Bla bla bla, ma voix Sorbonne sans doute, aurait dit Pauline, qui n’acceptait aucun anti communisme que ce soit, de la propagande bourgeoise, point.

C’était un test. Je voulais voir s’il rétorquerait que cela ne faisait aucune différence, comme on l’entend de la part des gens d’extrême droite. Il ne l’a pas fait, se bornant à observer que le communisme ou du moins ses dérives avaient fait davantage de martyrs que le nazisme, ce qui est tout à fait exact. Il n’est donc pas d’extrême droite.

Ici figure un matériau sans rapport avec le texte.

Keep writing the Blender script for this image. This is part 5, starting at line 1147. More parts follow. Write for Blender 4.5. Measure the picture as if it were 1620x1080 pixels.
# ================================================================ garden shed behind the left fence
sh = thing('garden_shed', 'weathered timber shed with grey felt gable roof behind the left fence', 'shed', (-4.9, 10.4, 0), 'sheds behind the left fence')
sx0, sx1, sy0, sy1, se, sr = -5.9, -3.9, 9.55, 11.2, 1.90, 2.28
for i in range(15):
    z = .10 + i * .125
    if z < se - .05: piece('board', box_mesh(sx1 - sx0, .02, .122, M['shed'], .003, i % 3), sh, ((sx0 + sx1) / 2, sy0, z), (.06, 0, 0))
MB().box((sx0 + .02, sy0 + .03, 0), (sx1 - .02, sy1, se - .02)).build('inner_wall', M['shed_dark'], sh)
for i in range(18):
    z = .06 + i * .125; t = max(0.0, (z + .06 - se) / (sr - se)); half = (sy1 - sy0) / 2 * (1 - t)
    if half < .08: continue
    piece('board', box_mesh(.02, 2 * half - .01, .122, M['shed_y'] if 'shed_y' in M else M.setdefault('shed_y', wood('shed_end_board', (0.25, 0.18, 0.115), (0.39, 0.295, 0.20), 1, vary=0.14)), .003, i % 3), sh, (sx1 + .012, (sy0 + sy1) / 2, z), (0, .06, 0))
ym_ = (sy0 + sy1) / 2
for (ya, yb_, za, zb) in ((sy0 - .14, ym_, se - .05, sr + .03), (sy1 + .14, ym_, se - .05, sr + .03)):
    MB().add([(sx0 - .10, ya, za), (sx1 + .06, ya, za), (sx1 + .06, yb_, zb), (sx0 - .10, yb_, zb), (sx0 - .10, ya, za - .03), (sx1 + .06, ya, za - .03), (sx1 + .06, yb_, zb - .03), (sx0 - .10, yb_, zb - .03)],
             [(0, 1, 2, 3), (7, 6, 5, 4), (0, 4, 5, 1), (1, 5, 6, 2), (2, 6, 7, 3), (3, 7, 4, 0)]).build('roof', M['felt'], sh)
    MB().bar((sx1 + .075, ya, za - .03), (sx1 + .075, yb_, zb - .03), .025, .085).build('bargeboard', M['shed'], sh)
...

Sophie est venue elle aussi, comme d’habitude. C’est à croire qu’elle est tout le temps postée devant le portail car dès que j’ouvre, au bout d’une heure ou deux, je la vois s’encadrer. Elle veut louer une chambre, elle s’ennuie à Saint Jean et, après ses cours de danse, théâtre, chant, écriture… n’a pas le courage de pousser jusque là haut sur la montage, surtout l’hiver. Décidément, la maison va devenir celle des instit et des curés à la retraite. Ce n’est pas si mal finalement.